## Working data
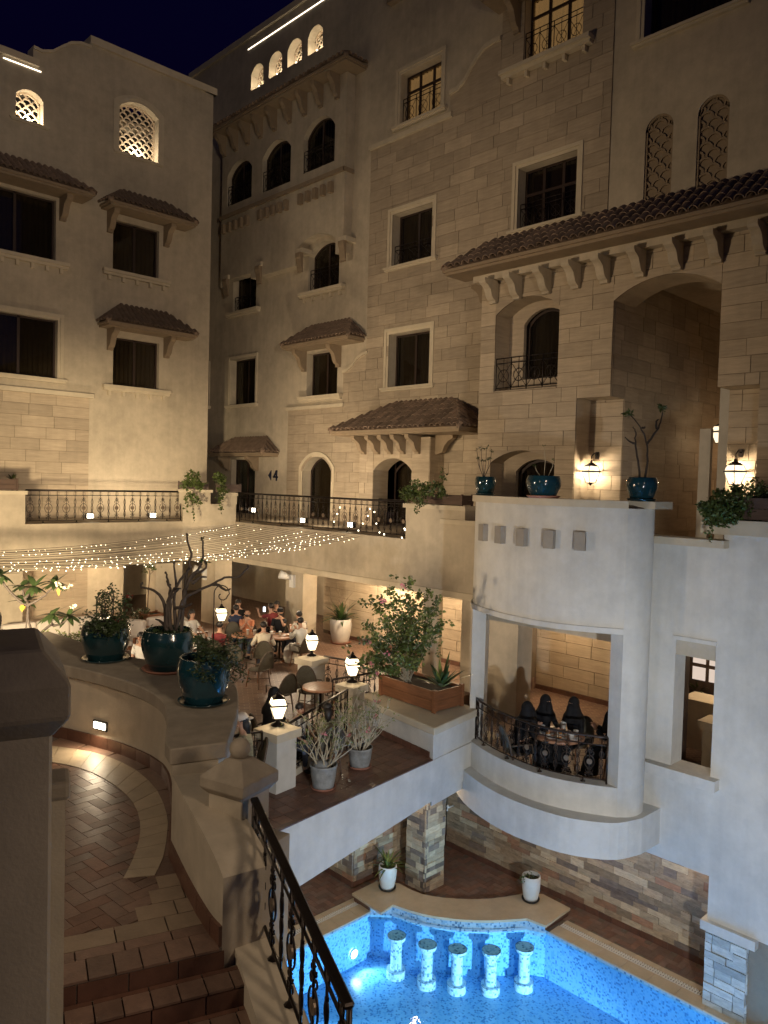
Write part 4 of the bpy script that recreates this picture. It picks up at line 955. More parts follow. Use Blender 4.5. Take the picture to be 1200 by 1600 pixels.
def herring(parent, fn, x0, x1, y0, y1, w, z, th, mt, gap=.006, rot=0, org=None, cap=300):
    """herringbone of 2:1 bricks kept where fn(x, y) is true; returns leftovers as one mesh"""
    org = org or ((x0+x1)/2, (y0+y1)/2); c, s = math.cos(rot), math.sin(rot); N = int(max(x1-x0, y1-y0)/w)+6; out = []
    for i in range(-N, N):
        for j in range(-N, N):
            r = (i-j) % 4
            if r == 0: cx, cy, hz = i*w+w, j*w+w/2, True
            elif r == 3: cx, cy, hz = i*w+w/2, j*w+w, False   # vertical brick
            else: continue
            X = org[0]+cx*c-cy*s; Y = org[1]+cx*s+cy*c
            if x0 < X < x1 and y0 < Y < y1 and fn(X, Y): out.append((X, Y, hz))
    out.sort(key=lambda q: q[0]**2+q[1]**2); mats = [mt] if isinstance(mt, str) else mt
    for X, Y, hz in out[:cap]:
        o = piece('paver', mats[int(rnd.random()*len(mats))], parent, (X-w+gap/2, Y-w/2+gap/2, z), (X+w-gap/2, Y+w/2-gap/2, z+th+rnd.uniform(-.001, .0015)))
        o.rotation_euler.z = rot+(0 if hz else math.pi/2)
    if out[cap:]:
        mb = MB()
        for X, Y, hz in out[cap:]: mb.obox((X, Y, z+th/2), (2*w-gap, w-gap, th+rnd.uniform(-.002, .002)), rot+(0 if hz else math.pi/2))
        mb.obj('small_pavers', mats[0], parent, kind='stuff')
herring(dk, lambda x, y: (y > 12.05 and y < 13.45 and x < 11.35) or (y > 12.05 and y < 12.35 and x < 14.4), 7.2, 12.3, 12.0, 13.5, .13, F3+.001, .01, ['paver_red', 'paver_brown'])
herring(dk, lambda x, y: x < 14.42 and (x > 13.85 or not pip(x, y, BARP)), 11.9, 14.45, 4.4, 12.3, .13, F3+.001, .01, ['paver_red', 'paver_brown'])
for i in range(12):           # pale coping along the two pool edges
    x = 5.0+i*.52; piece('coping_stone', 'coping_stone', dk, (x, 11.42, F3+.002), (x+.512, 11.78, F3+.03))
    piece('coping_stone', 'coping_stone', dk, (x, 11.93, F3+.002), (x+.512, 12.06, F3+.02))
for i in range(9):
    y = 8.5-(i+1)*.52; piece('coping_stone', 'coping_stone', dk, (13.22, y, F3+.002), (13.55, y+.512, F3+.03)); piece('coping_stone', 'coping_stone', dk, (13.72, y, F3+.002), (13.86, y+.512, F3+.02))
for lab, n_, f in (('white slotted drain grate along the left pool edge', 120, lambda i: ((5.2+i*.05, 11.79, F3+.004), (5.225+i*.05, 11.92, F3+.022))), ('white slotted drain grate along the right pool edge', 62, lambda i: ((13.56, 8.48-i*.05, F3+.004), (13.71, 8.455-i*.05, F3+.022)))):
    g_ = MB()
    for i in range(n_): g_.box(*f(i))
    a, b = f(0)[0], f(n_-1)[1]
    ax = 0 if 'left' in lab else 1
    for t in ((.25, .75) if 1 else ()):
        p, q = list(a), list(b); o_ = 1-ax; lo_, hi_ = f(0); m_ = lo_[o_]+(hi_[o_]-lo_[o_])*t; p[o_], q[o_] = m_-.006, m_+.006; p[2], q[2] = F3+.003, F3+.02; g_.box(p, q)
    r_ = thing('drain_grate', lab, 'drain grate', (a[0], a[1], F3)); g_.obj('grate_bars', 'grate', r_, kind='stuff')
LM = ['ledger_a', 'ledger_a', 'ledger_b', 'ledger_c', 'ledger_a', 'ledger_d', 'ledger_b']
def ledger(label, fac, a0, a1, z1, seed, back, cap=300):
    t = thing('ledger_stone_wall', label, 'stone wall', fac.P((a0+a1)/2, F3, 0), 0, 'stacked stone walls of the pool court')
    b = MB(); fac.box(b, a0, a1, F3, z1, -back, -.03); b.obj('wall_core', 'grout_dark', t)
    blocks(fac, t, [(a0, a1, F3+.13, z1)], [], (.09, .17), .18, .55, 'ledger_a', name='ledger_stone', d=(-.028, .022), joint=.002, seed=seed, mats=LM, cap=cap)
    n = max(1, int((a1-a0)/.3))
    for i in range(n): p = a0+(a1-a0)*i/n; piece('skirting_tile', 'skirting', t, fac.P(p+.003, F3+.002, -.025), fac.P(a0+(a1-a0)*(i+1)/n-.003, F3+.127, .01))
    return t
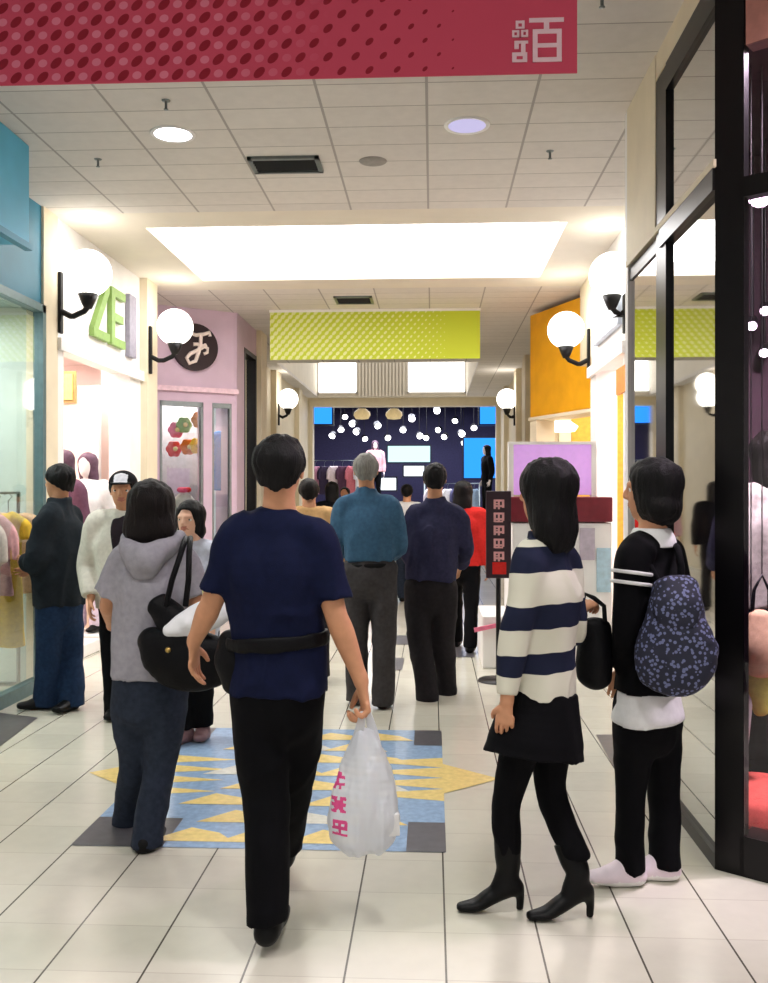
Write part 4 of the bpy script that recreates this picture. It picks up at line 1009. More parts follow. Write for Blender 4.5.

## To do
Output the data above without changes, apart from leaving out the pictures.

## Exercise result
Write part 4 of the bpy script that recreates this picture. It picks up at line 955. More parts follow. Use Blender 4.5. Take the picture to be 1200 by 1600 pixels.
def herring(parent, fn, x0, x1, y0, y1, w, z, th, mt, gap=.006, rot=0, org=None, cap=300):
    """herringbone of 2:1 bricks kept where fn(x, y) is true; returns leftovers as one mesh"""
    org = org or ((x0+x1)/2, (y0+y1)/2); c, s = math.cos(rot), math.sin(rot); N = int(max(x1-x0, y1-y0)/w)+6; out = []
    for i in range(-N, N):
        for j in range(-N, N):
            r = (i-j) % 4
            if r == 0: cx, cy, hz = i*w+w, j*w+w/2, True
            elif r == 3: cx, cy, hz = i*w+w/2, j*w+w, False   # vertical brick
            else: continue
            X = org[0]+cx*c-cy*s; Y = org[1]+cx*s+cy*c
            if x0 < X < x1 and y0 < Y < y1 and fn(X, Y): out.append((X, Y, hz))
    out.sort(key=lambda q: q[0]**2+q[1]**2); mats = [mt] if isinstance(mt, str) else mt
    for X, Y, hz in out[:cap]:
        o = piece('paver', mats[int(rnd.random()*len(mats))], parent, (X-w+gap/2, Y-w/2+gap/2, z), (X+w-gap/2, Y+w/2-gap/2, z+th+rnd.uniform(-.001, .0015)))
        o.rotation_euler.z = rot+(0 if hz else math.pi/2)
    if out[cap:]:
        mb = MB()
        for X, Y, hz in out[cap:]: mb.obox((X, Y, z+th/2), (2*w-gap, w-gap, th+rnd.uniform(-.002, .002)), rot+(0 if hz else math.pi/2))
        mb.obj('small_pavers', mats[0], parent, kind='stuff')
herring(dk, lambda x, y: (y > 12.05 and y < 13.45 and x < 11.35) or (y > 12.05 and y < 12.35 and x < 14.4), 7.2, 12.3, 12.0, 13.5, .13, F3+.001, .01, ['paver_red', 'paver_brown'])
herring(dk, lambda x, y: x < 14.42 and (x > 13.85 or not pip(x, y, BARP)), 11.9, 14.45, 4.4, 12.3, .13, F3+.001, .01, ['paver_red', 'paver_brown'])
for i in range(12):           # pale coping along the two pool edges
    x = 5.0+i*.52; piece('coping_stone', 'coping_stone', dk, (x, 11.42, F3+.002), (x+.512, 11.78, F3+.03))
    piece('coping_stone', 'coping_stone', dk, (x, 11.93, F3+.002), (x+.512, 12.06, F3+.02))
for i in range(9):
    y = 8.5-(i+1)*.52; piece('coping_stone', 'coping_stone', dk, (13.22, y, F3+.002), (13.55, y+.512, F3+.03)); piece('coping_stone', 'coping_stone', dk, (13.72, y, F3+.002), (13.86, y+.512, F3+.02))
for lab, n_, f in (('white slotted drain grate along the left pool edge', 120, lambda i: ((5.2+i*.05, 11.79, F3+.004), (5.225+i*.05, 11.92, F3+.022))), ('white slotted drain grate along the right pool edge', 62, lambda i: ((13.56, 8.48-i*.05, F3+.004), (13.71, 8.455-i*.05, F3+.022)))):
    g_ = MB()
    for i in range(n_): g_.box(*f(i))
    a, b = f(0)[0], f(n_-1)[1]
    ax = 0 if 'left' in lab else 1
    for t in ((.25, .75) if 1 else ()):
        p, q = list(a), list(b); o_ = 1-ax; lo_, hi_ = f(0); m_ = lo_[o_]+(hi_[o_]-lo_[o_])*t; p[o_], q[o_] = m_-.006, m_+.006; p[2], q[2] = F3+.003, F3+.02; g_.box(p, q)
    r_ = thing('drain_grate', lab, 'drain grate', (a[0], a[1], F3)); g_.obj('grate_bars', 'grate', r_, kind='stuff')
LM = ['ledger_a', 'ledger_a', 'ledger_b', 'ledger_c', 'ledger_a', 'ledger_d', 'ledger_b']
def ledger(label, fac, a0, a1, z1, seed, back, cap=300):
    t = thing('ledger_stone_wall', label, 'stone wall', fac.P((a0+a1)/2, F3, 0), 0, 'stacked stone walls of the pool court')
    b = MB(); fac.box(b, a0, a1, F3, z1, -back, -.03); b.obj('wall_core', 'grout_dark', t)
    blocks(fac, t, [(a0, a1, F3+.13, z1)], [], (.09, .17), .18, .55, 'ledger_a', name='ledger_stone', d=(-.028, .022), joint=.002, seed=seed, mats=LM, cap=cap)
    n = max(1, int((a1-a0)/.3))
    for i in range(n): p = a0+(a1-a0)*i/n; piece('skirting_tile', 'skirting', t, fac.P(p+.003, F3+.002, -.025), fac.P(a0+(a1-a0)*(i+1)/n-.003, F3+.127, .01))
    return t
Write part 4 of the bpy script that recreates this picture. It picks up at line 1009. More parts follow. Write for Blender 4.5.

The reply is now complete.